On the other hand, Trump turned the volume to 11 this week as he tried to steal Clinton’s show. Counter-programming during a competing political convention is no easy task, which is why campaigns usually don’t try. But this Republican presidential nominee—obsessed by TV ratings and public opinion polls—instead launched one of his most aggressive weeks of campaigning in months.

Usually content with one public event a day, Trump held multiple rallies in consecutive days. The stretch was highlighted by a stem-winding news conference on Wednesday in which Trump invited a foreign state to meddle in the nation’s presidential contest, suggested he was open to recognising disputed Baltic land as Russia’s, and reversed himself—yet again—on a potential minimum wage hike.

Trump’s gambit invited accusations of treason from Democrats and some quarters of his own party. But Trump prides himself on driving media coverage, and he succeeded in scoring heavy coverage on cable news shows all day and front-page headlines in Ohio, Florida, and even Philadelphia, the host city of the Democratic National Convention.

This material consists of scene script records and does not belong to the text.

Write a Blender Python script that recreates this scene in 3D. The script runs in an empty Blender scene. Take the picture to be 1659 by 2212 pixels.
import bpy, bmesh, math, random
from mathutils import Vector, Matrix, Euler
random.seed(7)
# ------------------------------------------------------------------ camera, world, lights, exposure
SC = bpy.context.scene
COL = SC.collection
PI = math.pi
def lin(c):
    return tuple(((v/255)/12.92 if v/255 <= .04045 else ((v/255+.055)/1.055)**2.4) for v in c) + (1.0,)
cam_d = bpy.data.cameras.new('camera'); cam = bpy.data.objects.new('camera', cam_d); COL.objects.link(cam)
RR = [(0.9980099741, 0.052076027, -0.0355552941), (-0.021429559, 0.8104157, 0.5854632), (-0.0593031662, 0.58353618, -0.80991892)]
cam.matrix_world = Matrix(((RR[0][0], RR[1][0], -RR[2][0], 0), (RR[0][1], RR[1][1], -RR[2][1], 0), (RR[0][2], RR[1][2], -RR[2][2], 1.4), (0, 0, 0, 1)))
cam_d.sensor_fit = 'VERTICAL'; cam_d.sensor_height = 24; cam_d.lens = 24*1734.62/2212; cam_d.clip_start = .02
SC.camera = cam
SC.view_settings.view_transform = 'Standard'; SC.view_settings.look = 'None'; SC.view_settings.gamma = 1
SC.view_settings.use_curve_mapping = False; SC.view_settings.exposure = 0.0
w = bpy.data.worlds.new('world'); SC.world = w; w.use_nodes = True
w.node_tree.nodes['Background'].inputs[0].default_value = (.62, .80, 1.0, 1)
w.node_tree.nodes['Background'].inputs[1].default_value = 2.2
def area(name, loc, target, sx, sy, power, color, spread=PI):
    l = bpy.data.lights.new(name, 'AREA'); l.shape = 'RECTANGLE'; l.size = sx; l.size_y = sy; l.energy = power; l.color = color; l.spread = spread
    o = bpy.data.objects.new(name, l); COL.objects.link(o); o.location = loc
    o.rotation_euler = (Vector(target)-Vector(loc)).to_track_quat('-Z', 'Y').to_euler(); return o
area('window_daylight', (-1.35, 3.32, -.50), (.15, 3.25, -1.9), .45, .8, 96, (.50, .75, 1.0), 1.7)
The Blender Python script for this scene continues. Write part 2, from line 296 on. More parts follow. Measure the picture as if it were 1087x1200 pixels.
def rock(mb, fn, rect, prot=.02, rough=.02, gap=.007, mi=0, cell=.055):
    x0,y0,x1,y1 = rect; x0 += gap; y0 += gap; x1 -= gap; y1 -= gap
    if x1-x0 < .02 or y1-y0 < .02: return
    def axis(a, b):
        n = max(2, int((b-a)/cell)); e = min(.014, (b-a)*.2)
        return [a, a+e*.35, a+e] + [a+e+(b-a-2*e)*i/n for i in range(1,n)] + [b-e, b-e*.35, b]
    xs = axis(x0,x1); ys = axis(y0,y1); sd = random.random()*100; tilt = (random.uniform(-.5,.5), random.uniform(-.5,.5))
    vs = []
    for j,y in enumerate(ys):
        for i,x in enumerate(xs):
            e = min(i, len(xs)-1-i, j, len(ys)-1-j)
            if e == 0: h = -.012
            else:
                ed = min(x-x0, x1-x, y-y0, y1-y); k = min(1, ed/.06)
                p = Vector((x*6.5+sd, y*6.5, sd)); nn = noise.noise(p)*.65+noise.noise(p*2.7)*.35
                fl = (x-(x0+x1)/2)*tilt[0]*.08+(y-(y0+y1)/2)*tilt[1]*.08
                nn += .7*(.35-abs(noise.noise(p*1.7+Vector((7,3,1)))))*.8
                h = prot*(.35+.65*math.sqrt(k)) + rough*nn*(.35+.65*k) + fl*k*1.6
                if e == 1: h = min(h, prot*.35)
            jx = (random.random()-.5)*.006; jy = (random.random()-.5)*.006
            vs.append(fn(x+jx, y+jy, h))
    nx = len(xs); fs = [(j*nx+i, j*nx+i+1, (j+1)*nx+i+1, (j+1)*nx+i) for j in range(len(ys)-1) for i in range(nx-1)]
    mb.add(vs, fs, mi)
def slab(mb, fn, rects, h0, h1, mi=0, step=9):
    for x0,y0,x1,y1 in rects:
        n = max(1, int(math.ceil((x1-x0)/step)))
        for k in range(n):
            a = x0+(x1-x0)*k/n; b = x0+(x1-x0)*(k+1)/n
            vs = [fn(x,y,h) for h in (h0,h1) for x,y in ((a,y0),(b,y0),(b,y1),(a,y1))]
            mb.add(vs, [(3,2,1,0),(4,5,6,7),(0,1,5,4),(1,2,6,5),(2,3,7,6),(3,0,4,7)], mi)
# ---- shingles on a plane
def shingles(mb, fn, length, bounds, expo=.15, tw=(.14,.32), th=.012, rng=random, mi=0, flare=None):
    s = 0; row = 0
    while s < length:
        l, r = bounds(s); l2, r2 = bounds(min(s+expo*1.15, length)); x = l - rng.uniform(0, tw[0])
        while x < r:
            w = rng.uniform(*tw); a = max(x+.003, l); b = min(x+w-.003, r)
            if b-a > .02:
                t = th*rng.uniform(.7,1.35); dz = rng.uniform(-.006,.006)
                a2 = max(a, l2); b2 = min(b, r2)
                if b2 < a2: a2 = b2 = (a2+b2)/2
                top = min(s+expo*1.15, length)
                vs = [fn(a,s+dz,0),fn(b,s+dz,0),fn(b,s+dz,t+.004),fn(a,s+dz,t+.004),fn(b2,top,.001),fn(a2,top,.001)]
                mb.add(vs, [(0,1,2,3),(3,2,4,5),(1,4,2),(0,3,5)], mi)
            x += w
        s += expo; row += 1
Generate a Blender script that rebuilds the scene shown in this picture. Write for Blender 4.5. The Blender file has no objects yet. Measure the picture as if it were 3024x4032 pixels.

Trump’s harsh messaging has also created an opening for Clinton and the Democrats to provide the hopeful and inspirational message to voters. Obama’s speech on Wednesday was a stirring and optimistic defence of the American character. In a year when voters are frustrated and angry, he projected steadiness as he described change as a hard and difficult process that takes time and patience. 

“Almost every country on Earth sees America as stronger and more respected today than they did eight years ago,” Obama said. “America is already great. America is already strong. And I promise you, our strength, our greatness, does not depend on Donald Trump. In fact, it doesn’t depend on any one person. And that, in the end, may be the biggest difference in this election.”